The Word Gay

In the last months of 2013 there were a few choice op-eds and journalistic pieces that displayed a worrying ignorance of thought on social matters...

In the last months of 2013 there were a few choice op-eds and journalistic pieces that displayed a worrying ignorance of thought on social matters. Boris Johnson figured twice in quick succession, first with his Telegraph comment piece 'We should be humbly thanking the super-rich, not bashing them' and then in his 'Greed can be good' lecture to the Centre of Policy Studies at the end of November, invoking the spirit (and vision) of Margaret Thatcher. In both instances, the 'affable buffoon' Mayor of London and would-be successor to Cameron displayed an understanding of modern British society that seemed at best woefully misguided and at worst committed to ushering in a Conservative-lead framework for an ever inequal Brave New World. But the piece that most riled me personally was Brendan O'Neill's Telegraph blog post 'Gay now means rubbish. Get over it'.

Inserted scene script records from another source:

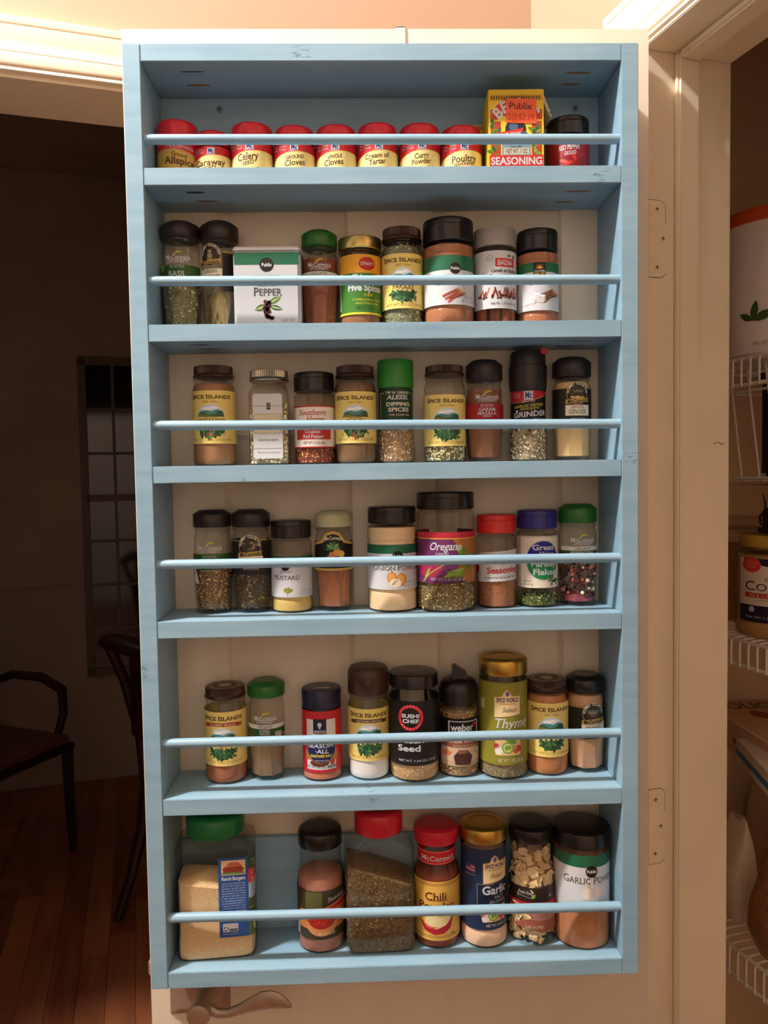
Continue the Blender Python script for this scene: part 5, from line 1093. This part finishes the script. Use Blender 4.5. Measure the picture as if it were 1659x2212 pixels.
for k in range(15): T.text(''.join(rg.choice('aeionrstlmdch') if rg.random() > .17 else ' ' for _ in range(26)), 6.5, 34.5, 106.4 - k * 2.65, 107.9 - k * 2.65, '#c8d0e0', 5)
P.rect(7, 55.5, 24.5, 64.5, WH, 4); P.rect(14.5, 56, 24, 59, BK, 5); T.text('PLASTIC', 14.6, 24, 60.2, 61.6, BK, 6); T.text('BOTTLE', 15.2, 23.4, 56.7, 58.2, WH, 6); T.text('HOW2RECYCLE', 7.4, 24, 62.4, 63.8, '#a02c2c', 6); T.text('how2recycle.info', 7, 24, 53, 54.2, WH, 5)
for k in range(3):
    a_ = math.radians(90 + 120 * k); b_ = math.radians(90 + 120 * k + 85); P.line([(10.7 + 2.3 * math.cos(a_ + (b_ - a_) * q / 4), 59 + 2.3 * math.sin(a_ + (b_ - a_) * q / 4)) for q in range(5)], 1.1, BK, 6)
P.rect(37.6, 121, 70, 134, '#1f4a24', 3); P.rect(37.6, 106, 58, 120.5, '#d02c2c', 4); T.text('Club', 40, 52, 114.5, 119, WH, 6, slant=.3); T.text('Size', 40, 52, 107.5, 112, WH, 6, slant=.3); P.rect(37.6, 90, 70, 106, '#a8b8d0', 3); P.rect(37.6, 74, 70, 90, '#4a5a24', 3); P.rect(37.6, 79, 70, 80.5, '#8a9a44', 4); T.text('MILK &', 42, 54, 128, 130.5, WH, 6); T.text('HERBS', 43, 53, 124, 126.5, WH, 6)
P.ell(47, 60, 4.2, 5.5, '#c8d4b0', 4); T.text('5', 45, 49, 58, 62.5, '#2f5a24', 6, bold=1); l.done()
J = Jar('paprika bottle with a black cap and bowl of red powder on its label', 6, -89.2, 28.4, None, 123.2).custom([(25.5, 0), (28, 1.2), (28.5, 4), (28.5, 78), (27.2, 87), (25.4, 93), (24.9, 97), (24.9, 117), (23.4, 121), (23, 126)], 'pet'); J.lid('dome', 26.7, 123.2, 143.6, 'black'); J.fill(88, powder('#a8705a', '#945c48'), dome=3)
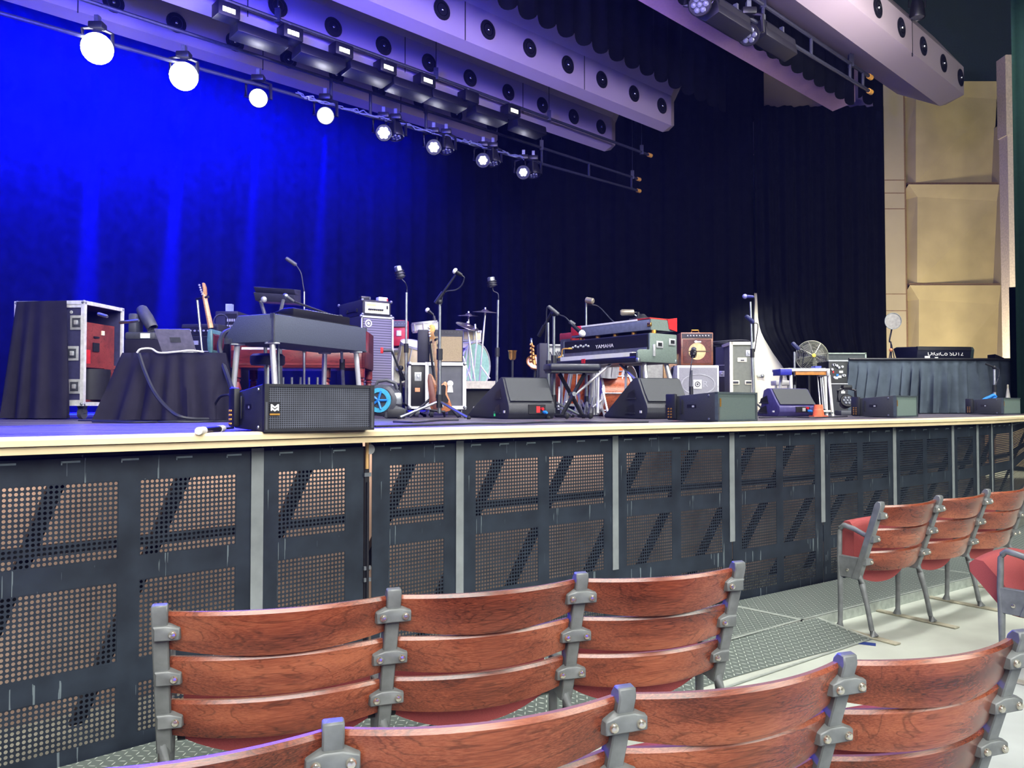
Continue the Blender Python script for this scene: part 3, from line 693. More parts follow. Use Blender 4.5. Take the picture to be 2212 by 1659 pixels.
def wash_lamp(p, label, lit, rad, group, face=None, seven=True, clamp=True, k=1.):
    """hanging moving wash lamp: yoke, head, ring of seven lenses"""
    t = thing('wash_lamp', label, 'stage lamp', p, 0, group); t.scale = (k, k, k)
    d = (Vector((0, 0, EYE)) - p) if face is None else face
    d = d.normalized(); q = d.to_track_quat('Z', 'Y').to_matrix(); a = q @ Vector((1, 0, 0)); r0 = .15
    y = M(); y.box(-.10, .10, -.08, .08, .26, .36)
    y.build('yoke_base', plastic, t, bevel=.02)
    y = M()
    for s in (-1, 1):
        y.tube([Vector((0, 0, .28)) + a * s * .06, Vector((0, 0, .24)) + a * s * (r0 + .035), a * s * (r0 + .04), a * s * (r0 - .01)], .028, 6)
    y.build('yoke', plastic, t)
    h = M().lathe([(.06, -.22), (.11, -.2), (r0 * .95, -.04), (r0, .05), (r0 * .93, .07), (r0 * .9, .06)], 18, (0, 0, 0), d); h.build('lamp_head', plastic, t)
    M().lathe([(r0 * .9, .055), (.001, .056)], 18, (0, 0, 0), d).build('face_plate', ledb if lit else ring_m, t)
    ls = M()
    if not seven: ls.lathe([(rad, .06), (rad, .075), (rad * .8, .10), (rad * .5, .12), (.001, .13)], 24, (0, 0, 0), d)
    else:
        for i in range(7):
            o = Vector((0, 0, 0)) if i == 6 else q @ Vector((rad * .62 * math.cos(i * PI / 3), rad * .62 * math.sin(i * PI / 3), 0))
            ls.lathe([(rad * .33, .056), (rad * .33, .07), (rad * .22, .085), (.001, .09)], 10, o, d)
    ls.build('lens', led if lit else led_off, t)
    if clamp: M().box(-.03, .03, -.04, .04, .36, .46).build('clamp', steel, t)
    return t
WL = [(210, 105), (397, 165), (558, 212), (703, 250), (829, 287), (937, 318), (1044, 346), (1131, 372)]
WR = [.205, .2, .132, .125, .11, .10, .09, .085]  # left lenses drawn oversized: the lamp glare is put into their size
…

O'Neill's piece is an almost entirely ill-thought out, insecurely patriarchal and downright offensive polemic against a recent campaign by Stonewall designed to tackle homophobic language in schools. The campaign, entitled 'Gay. Let's get over it!', aims to stop the usage of the word gay as a negative noun in our schools. O'Neill's objections to this idea are twofold - firstly, he considers it impossible, and secondly, that using the word gay in such a way is not homophobic and anyone who does so is 'no more being homophobic than a person who uses the word "black" to mean depressing ("it was a black period in my life") is being racist.'

If one analyses intellectually and etymologically the above line its point is almost immediately waylaid. 'Black' to mean dark, of despair, reaching a depth, has been in the English language since Chaucer, and its meaning corresponds to the inner feeling of an absence of light and buoyancy. 'Black' as a descriptive noun for people of Afro-Caribbean origin, began being used in the 1600s. There is no connection between the two, separated by centuries of linguistic evolution.

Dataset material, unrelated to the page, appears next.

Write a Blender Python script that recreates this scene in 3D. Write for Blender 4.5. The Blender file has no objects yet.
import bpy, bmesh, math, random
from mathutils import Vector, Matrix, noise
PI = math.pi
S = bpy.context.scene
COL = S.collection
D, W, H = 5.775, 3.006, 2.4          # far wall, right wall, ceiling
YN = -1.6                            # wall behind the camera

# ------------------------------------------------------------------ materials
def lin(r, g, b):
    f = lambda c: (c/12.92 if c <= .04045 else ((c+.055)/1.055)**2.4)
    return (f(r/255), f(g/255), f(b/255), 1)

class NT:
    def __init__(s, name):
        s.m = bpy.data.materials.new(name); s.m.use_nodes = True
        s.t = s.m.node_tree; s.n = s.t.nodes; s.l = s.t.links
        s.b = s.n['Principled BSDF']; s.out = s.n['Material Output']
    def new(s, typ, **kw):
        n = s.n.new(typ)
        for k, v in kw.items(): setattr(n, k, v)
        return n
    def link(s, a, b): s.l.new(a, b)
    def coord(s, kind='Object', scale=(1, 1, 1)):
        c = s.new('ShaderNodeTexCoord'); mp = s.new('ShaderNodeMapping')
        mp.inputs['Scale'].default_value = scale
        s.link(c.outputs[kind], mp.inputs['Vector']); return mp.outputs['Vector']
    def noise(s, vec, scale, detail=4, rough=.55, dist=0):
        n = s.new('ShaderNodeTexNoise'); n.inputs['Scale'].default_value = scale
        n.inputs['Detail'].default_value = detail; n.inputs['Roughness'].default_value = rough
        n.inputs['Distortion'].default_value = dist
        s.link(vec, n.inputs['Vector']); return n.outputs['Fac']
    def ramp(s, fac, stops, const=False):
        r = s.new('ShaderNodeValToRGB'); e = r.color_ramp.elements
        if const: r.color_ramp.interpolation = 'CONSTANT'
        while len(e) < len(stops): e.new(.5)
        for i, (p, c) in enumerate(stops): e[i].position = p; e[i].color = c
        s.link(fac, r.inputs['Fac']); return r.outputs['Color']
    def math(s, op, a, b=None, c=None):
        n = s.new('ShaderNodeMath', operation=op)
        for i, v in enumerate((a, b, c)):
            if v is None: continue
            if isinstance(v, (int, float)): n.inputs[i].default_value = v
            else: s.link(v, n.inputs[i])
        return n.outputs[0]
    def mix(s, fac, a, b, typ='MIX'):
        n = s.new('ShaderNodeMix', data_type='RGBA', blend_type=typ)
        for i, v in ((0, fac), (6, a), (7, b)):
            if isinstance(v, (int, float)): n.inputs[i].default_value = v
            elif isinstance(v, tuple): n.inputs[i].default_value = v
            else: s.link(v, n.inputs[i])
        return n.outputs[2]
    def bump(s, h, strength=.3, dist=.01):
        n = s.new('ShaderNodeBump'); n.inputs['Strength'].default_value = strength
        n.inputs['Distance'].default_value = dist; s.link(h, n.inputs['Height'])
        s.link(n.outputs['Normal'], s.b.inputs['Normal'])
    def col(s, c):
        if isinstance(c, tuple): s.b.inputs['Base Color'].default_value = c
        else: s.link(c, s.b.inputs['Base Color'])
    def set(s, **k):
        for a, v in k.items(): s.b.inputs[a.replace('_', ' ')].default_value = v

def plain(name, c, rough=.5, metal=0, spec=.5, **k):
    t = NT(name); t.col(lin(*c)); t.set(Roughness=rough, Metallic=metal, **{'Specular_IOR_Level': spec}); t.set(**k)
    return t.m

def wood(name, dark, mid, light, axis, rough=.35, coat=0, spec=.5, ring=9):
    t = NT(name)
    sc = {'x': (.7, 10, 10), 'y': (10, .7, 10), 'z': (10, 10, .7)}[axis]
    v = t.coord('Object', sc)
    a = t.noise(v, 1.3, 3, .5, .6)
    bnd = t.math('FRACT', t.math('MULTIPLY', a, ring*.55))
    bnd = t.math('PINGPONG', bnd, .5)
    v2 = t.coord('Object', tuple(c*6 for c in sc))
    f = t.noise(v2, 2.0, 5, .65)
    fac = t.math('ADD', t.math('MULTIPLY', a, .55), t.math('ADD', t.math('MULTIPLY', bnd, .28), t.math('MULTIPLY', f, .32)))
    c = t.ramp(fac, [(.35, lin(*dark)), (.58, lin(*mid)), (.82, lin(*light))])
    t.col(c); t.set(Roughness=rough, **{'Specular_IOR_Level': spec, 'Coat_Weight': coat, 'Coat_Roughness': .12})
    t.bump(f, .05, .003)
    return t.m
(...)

'Gay' to mean rubbish however is explicitly intertwined with its meaning of sexuality. How do I know? Other than the acutely short time of half a century in which gay has gone from meaning 'joyous' to 'attracted to the same sex', and picked up its connotation of virtually anything negative in the past couple of decades, I grew up with this development. I saw the dark - black, if you will - clouds coagulating, full of smothering dust. And smothering I use very pertinently here, because when gay is used in this context it smothers young homosexual people from admitting themselves.

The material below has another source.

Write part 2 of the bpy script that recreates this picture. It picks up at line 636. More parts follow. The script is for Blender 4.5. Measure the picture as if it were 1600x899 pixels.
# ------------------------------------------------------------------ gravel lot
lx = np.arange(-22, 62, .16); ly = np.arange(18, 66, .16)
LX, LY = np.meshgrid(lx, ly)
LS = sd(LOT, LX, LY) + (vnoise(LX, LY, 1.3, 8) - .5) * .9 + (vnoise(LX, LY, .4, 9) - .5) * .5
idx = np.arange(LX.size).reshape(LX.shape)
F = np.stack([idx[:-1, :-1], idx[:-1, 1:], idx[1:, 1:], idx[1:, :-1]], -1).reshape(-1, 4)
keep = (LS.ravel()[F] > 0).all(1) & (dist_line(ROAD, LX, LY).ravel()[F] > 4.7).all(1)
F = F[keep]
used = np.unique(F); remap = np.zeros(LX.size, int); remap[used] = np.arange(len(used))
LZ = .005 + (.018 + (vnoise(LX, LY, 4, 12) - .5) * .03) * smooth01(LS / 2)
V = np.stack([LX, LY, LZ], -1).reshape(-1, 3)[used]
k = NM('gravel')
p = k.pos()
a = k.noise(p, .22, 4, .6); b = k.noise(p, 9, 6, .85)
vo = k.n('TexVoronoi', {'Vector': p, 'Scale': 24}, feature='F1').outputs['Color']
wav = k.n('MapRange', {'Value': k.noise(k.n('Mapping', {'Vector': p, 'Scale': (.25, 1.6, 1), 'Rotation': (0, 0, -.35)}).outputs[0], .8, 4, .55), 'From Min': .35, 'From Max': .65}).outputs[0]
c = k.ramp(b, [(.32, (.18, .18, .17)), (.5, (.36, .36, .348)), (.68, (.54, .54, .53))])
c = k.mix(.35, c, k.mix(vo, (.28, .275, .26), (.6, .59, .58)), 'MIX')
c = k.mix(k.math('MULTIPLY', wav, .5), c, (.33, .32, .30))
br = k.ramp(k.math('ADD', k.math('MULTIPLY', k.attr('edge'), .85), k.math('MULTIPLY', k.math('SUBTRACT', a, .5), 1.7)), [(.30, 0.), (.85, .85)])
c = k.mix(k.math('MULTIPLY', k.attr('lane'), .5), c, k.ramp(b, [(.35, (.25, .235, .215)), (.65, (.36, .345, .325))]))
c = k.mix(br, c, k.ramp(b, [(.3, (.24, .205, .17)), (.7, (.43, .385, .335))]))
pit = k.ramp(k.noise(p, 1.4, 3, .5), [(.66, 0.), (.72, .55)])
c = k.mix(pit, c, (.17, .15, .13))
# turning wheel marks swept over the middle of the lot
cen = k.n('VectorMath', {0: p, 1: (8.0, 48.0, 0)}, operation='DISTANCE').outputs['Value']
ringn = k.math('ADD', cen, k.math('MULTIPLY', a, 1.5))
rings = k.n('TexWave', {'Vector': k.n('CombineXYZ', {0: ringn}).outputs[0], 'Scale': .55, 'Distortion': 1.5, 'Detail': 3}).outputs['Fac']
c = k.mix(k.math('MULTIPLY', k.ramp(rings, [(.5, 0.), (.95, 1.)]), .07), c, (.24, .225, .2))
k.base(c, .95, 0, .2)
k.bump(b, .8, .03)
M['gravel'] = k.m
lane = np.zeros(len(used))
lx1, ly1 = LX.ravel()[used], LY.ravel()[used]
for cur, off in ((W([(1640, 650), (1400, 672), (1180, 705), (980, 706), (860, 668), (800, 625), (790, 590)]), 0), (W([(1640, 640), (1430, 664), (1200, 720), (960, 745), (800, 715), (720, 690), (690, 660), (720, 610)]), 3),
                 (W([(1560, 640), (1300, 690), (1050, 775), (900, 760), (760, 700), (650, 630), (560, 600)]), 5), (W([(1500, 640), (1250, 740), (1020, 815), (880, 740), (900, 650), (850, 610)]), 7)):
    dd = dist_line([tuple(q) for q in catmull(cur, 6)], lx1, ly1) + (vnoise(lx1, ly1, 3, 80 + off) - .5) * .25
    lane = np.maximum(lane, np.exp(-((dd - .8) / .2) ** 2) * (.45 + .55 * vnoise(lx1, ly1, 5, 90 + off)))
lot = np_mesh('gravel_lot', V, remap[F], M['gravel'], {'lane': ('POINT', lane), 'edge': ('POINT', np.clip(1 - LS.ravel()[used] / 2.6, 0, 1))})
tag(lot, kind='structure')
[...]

It began with the notion of camp behaviour, and it being bad. Any gesture or walk too flamboyant, that didn't conform to a demanded hetero-normativity of masculine boys and feminine girls, could result in the accusation: 'you're so gay.' Gay as used here was very much meant as an insult. It was a perception you did not want to be identified as by others. And from here its meaning blossomed, cloud-like, into including all instances of annoyance, dislike and the definitively uncool, resulting in strangely oxymoronic phrases such as 'my parents are so gay.'

Stonewall's stance is that this usage constitutes a form of homophobic bullying to young gay people, as outlined in a measured comment piece by Will Young for The Guardian. O'Neill dismisses such a stance as 'nonsense'. 'In the vast majority of cases,' he writes, 'this language is not directed at gay people, in order to make them feel inferior - it's simply used to describe things.' Yet describing things as gay because they are bad can't help but make gay people feel inferior. It is creating resonances within a word that intertwine like thorns around a burgeoning sexuality, and echo and linger well on into adulthood. To say 'I am gay' in an environment of youth culture is not just to say 'I am attracted to the same sex', it contains also indelibly the message: 'I am rubbish. I am lesser. I am inferior.' How terrifying a declaration to make, and how brave a young person must be to state it aloud. It's hardly a wonder that many don't.

Where O'Neill is right is when he says '[young people] are always changing the meaning of words.' Of course, and it's an exciting, volatile, lava-like process to once have been a part of and to now witness from afar. As adolescents discover their sexual identities, they discover also autonomy of the self and the tongue, a control over the tool of language that is not, and cannot be, confined by the rules of the previous generations. Anthony Burgess understood this when he constructed an entire fictional slang for the youths of A Clockwork Orange so it would not date too quickly; only this year did an academy in London get it so massively wrong when they tried to ban slang.

What O'Neill fails to see is that once these meanings are changed they are not codified. Youth culture has created the change, and youth culture can change it again if it wishes. Perhaps what is saddest about O'Neill's vision of our youth is that he paints our next generation as one lined with an inevitable cruelty, without empathy and hope.